start

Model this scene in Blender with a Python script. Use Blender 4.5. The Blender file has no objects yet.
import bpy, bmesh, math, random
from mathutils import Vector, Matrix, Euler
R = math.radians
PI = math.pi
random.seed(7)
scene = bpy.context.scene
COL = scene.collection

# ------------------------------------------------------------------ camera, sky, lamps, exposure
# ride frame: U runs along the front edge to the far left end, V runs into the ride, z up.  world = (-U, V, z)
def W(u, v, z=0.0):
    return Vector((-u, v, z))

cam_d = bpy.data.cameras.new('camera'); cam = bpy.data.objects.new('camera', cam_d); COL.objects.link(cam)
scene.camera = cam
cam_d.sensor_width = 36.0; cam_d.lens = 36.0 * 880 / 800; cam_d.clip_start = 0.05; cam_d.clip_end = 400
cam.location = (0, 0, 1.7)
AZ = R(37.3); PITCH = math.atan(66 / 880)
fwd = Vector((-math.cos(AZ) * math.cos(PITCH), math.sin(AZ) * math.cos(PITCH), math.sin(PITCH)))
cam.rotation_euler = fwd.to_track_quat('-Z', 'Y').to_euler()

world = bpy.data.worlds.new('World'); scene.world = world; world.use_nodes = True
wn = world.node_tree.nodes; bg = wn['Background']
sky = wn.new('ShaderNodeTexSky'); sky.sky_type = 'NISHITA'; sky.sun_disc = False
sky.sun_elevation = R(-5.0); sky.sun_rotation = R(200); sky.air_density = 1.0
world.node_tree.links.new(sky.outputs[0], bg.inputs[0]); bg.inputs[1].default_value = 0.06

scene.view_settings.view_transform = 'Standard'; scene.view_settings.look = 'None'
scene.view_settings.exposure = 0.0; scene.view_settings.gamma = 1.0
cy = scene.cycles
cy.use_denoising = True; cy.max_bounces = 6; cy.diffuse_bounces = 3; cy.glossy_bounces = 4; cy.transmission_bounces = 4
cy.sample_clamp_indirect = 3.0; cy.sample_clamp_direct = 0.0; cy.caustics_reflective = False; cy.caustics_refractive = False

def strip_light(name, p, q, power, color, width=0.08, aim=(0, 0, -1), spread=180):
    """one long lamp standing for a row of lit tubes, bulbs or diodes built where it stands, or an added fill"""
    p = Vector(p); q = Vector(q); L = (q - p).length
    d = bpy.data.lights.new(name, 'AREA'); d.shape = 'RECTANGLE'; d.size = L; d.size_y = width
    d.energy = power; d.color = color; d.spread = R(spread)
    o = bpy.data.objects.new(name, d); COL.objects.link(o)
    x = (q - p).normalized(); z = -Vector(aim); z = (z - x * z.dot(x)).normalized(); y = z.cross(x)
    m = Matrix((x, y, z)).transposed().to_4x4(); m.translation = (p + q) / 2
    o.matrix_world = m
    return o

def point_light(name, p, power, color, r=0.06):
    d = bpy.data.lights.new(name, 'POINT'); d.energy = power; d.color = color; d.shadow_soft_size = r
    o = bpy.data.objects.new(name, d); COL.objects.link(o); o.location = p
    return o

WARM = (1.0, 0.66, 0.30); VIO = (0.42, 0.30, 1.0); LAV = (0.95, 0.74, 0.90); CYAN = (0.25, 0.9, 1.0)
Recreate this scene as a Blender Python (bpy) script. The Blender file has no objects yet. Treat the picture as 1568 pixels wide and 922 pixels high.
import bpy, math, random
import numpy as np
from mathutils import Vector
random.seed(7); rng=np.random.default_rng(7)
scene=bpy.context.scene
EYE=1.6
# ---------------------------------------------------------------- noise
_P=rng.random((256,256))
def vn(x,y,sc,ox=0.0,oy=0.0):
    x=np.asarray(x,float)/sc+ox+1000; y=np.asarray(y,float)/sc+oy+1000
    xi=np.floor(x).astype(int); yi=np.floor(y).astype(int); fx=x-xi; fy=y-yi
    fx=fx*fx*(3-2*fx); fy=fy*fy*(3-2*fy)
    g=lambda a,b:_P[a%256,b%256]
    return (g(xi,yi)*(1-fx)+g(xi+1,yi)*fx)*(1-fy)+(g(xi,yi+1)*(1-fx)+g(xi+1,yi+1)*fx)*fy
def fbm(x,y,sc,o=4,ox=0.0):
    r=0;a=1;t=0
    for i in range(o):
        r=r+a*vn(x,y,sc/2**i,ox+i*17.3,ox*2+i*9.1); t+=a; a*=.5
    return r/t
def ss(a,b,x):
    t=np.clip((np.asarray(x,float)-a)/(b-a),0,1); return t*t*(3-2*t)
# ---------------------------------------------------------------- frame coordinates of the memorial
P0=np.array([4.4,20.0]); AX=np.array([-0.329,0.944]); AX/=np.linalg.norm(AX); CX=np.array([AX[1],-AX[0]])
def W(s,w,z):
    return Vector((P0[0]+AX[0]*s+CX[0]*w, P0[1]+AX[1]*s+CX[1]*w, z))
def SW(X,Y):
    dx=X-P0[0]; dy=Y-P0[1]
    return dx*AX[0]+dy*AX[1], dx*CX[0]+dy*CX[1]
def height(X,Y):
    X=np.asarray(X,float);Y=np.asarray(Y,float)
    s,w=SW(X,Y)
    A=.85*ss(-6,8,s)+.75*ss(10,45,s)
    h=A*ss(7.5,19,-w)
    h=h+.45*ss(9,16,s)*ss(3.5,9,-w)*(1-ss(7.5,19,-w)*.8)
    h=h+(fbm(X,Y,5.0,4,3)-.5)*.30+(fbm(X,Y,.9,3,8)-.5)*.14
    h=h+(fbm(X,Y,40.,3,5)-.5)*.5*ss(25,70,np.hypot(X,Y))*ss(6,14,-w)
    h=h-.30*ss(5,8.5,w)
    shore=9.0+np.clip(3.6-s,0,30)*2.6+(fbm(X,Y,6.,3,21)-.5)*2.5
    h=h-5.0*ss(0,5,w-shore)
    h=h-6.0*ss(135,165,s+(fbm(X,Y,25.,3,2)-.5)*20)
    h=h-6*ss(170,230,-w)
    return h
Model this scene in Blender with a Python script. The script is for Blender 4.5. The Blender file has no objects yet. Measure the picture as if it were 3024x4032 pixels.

end

THE PROBLEM:
Your task is to quote the listing above word for word.

SOLUTION FOR THIS PROBLEM:
Model this scene in Blender with a Python script. Use Blender 4.5. The Blender file has no objects yet.
import bpy, bmesh, math, random
from mathutils import Vector, Matrix, Euler
R = math.radians
PI = math.pi
random.seed(7)
scene = bpy.context.scene
COL = scene.collection

# ------------------------------------------------------------------ camera, sky, lamps, exposure
# ride frame: U runs along the front edge to the far left end, V runs into the ride, z up.  world = (-U, V, z)
def W(u, v, z=0.0):
    return Vector((-u, v, z))

cam_d = bpy.data.cameras.new('camera'); cam = bpy.data.objects.new('camera', cam_d); COL.objects.link(cam)
scene.camera = cam
cam_d.sensor_width = 36.0; cam_d.lens = 36.0 * 880 / 800; cam_d.clip_start = 0.05; cam_d.clip_end = 400
cam.location = (0, 0, 1.7)
AZ = R(37.3); PITCH = math.atan(66 / 880)
fwd = Vector((-math.cos(AZ) * math.cos(PITCH), math.sin(AZ) * math.cos(PITCH), math.sin(PITCH)))
cam.rotation_euler = fwd.to_track_quat('-Z', 'Y').to_euler()

world = bpy.data.worlds.new('World'); scene.world = world; world.use_nodes = True
wn = world.node_tree.nodes; bg = wn['Background']
sky = wn.new('ShaderNodeTexSky'); sky.sky_type = 'NISHITA'; sky.sun_disc = False
sky.sun_elevation = R(-5.0); sky.sun_rotation = R(200); sky.air_density = 1.0
world.node_tree.links.new(sky.outputs[0], bg.inputs[0]); bg.inputs[1].default_value = 0.06

scene.view_settings.view_transform = 'Standard'; scene.view_settings.look = 'None'
scene.view_settings.exposure = 0.0; scene.view_settings.gamma = 1.0
cy = scene.cycles
cy.use_denoising = True; cy.max_bounces = 6; cy.diffuse_bounces = 3; cy.glossy_bounces = 4; cy.transmission_bounces = 4
cy.sample_clamp_indirect = 3.0; cy.sample_clamp_direct = 0.0; cy.caustics_reflective = False; cy.caustics_refractive = False

def strip_light(name, p, q, power, color, width=0.08, aim=(0, 0, -1), spread=180):
    """one long lamp standing for a row of lit tubes, bulbs or diodes built where it stands, or an added fill"""
    p = Vector(p); q = Vector(q); L = (q - p).length
    d = bpy.data.lights.new(name, 'AREA'); d.shape = 'RECTANGLE'; d.size = L; d.size_y = width
    d.energy = power; d.color = color; d.spread = R(spread)
    o = bpy.data.objects.new(name, d); COL.objects.link(o)
    x = (q - p).normalized(); z = -Vector(aim); z = (z - x * z.dot(x)).normalized(); y = z.cross(x)
    m = Matrix((x, y, z)).transposed().to_4x4(); m.translation = (p + q) / 2
    o.matrix_world = m
    return o

def point_light(name, p, power, color, r=0.06):
    d = bpy.data.lights.new(name, 'POINT'); d.energy = power; d.color = color; d.shadow_soft_size = r
    o = bpy.data.objects.new(name, d); COL.objects.link(o); o.location = p
    return o

WARM = (1.0, 0.66, 0.30); VIO = (0.42, 0.30, 1.0); LAV = (0.95, 0.74, 0.90); CYAN = (0.25, 0.9, 1.0)
Recreate this scene as a Blender Python (bpy) script. The Blender file has no objects yet. Treat the picture as 1568 pixels wide and 922 pixels high.
import bpy, math, random
import numpy as np
from mathutils import Vector
random.seed(7); rng=np.random.default_rng(7)
scene=bpy.context.scene
EYE=1.6
# ---------------------------------------------------------------- noise
_P=rng.random((256,256))
def vn(x,y,sc,ox=0.0,oy=0.0):
    x=np.asarray(x,float)/sc+ox+1000; y=np.asarray(y,float)/sc+oy+1000
    xi=np.floor(x).astype(int); yi=np.floor(y).astype(int); fx=x-xi; fy=y-yi
    fx=fx*fx*(3-2*fx); fy=fy*fy*(3-2*fy)
    g=lambda a,b:_P[a%256,b%256]
    return (g(xi,yi)*(1-fx)+g(xi+1,yi)*fx)*(1-fy)+(g(xi,yi+1)*(1-fx)+g(xi+1,yi+1)*fx)*fy
def fbm(x,y,sc,o=4,ox=0.0):
    r=0;a=1;t=0
    for i in range(o):
        r=r+a*vn(x,y,sc/2**i,ox+i*17.3,ox*2+i*9.1); t+=a; a*=.5
    return r/t
def ss(a,b,x):
    t=np.clip((np.asarray(x,float)-a)/(b-a),0,1); return t*t*(3-2*t)
# ---------------------------------------------------------------- frame coordinates of the memorial
P0=np.array([4.4,20.0]); AX=np.array([-0.329,0.944]); AX/=np.linalg.norm(AX); CX=np.array([AX[1],-AX[0]])
def W(s,w,z):
    return Vector((P0[0]+AX[0]*s+CX[0]*w, P0[1]+AX[1]*s+CX[1]*w, z))
def SW(X,Y):
    dx=X-P0[0]; dy=Y-P0[1]
    return dx*AX[0]+dy*AX[1], dx*CX[0]+dy*CX[1]
def height(X,Y):
    X=np.asarray(X,float);Y=np.asarray(Y,float)
    s,w=SW(X,Y)
    A=.85*ss(-6,8,s)+.75*ss(10,45,s)
    h=A*ss(7.5,19,-w)
    h=h+.45*ss(9,16,s)*ss(3.5,9,-w)*(1-ss(7.5,19,-w)*.8)
    h=h+(fbm(X,Y,5.0,4,3)-.5)*.30+(fbm(X,Y,.9,3,8)-.5)*.14
    h=h+(fbm(X,Y,40.,3,5)-.5)*.5*ss(25,70,np.hypot(X,Y))*ss(6,14,-w)
    h=h-.30*ss(5,8.5,w)
    shore=9.0+np.clip(3.6-s,0,30)*2.6+(fbm(X,Y,6.,3,21)-.5)*2.5
    h=h-5.0*ss(0,5,w-shore)
    h=h-6.0*ss(135,165,s+(fbm(X,Y,25.,3,2)-.5)*20)
    h=h-6*ss(170,230,-w)
    return h
Model this scene in Blender with a Python script. The script is for Blender 4.5. The Blender file has no objects yet. Measure the picture as if it were 3024x4032 pixels.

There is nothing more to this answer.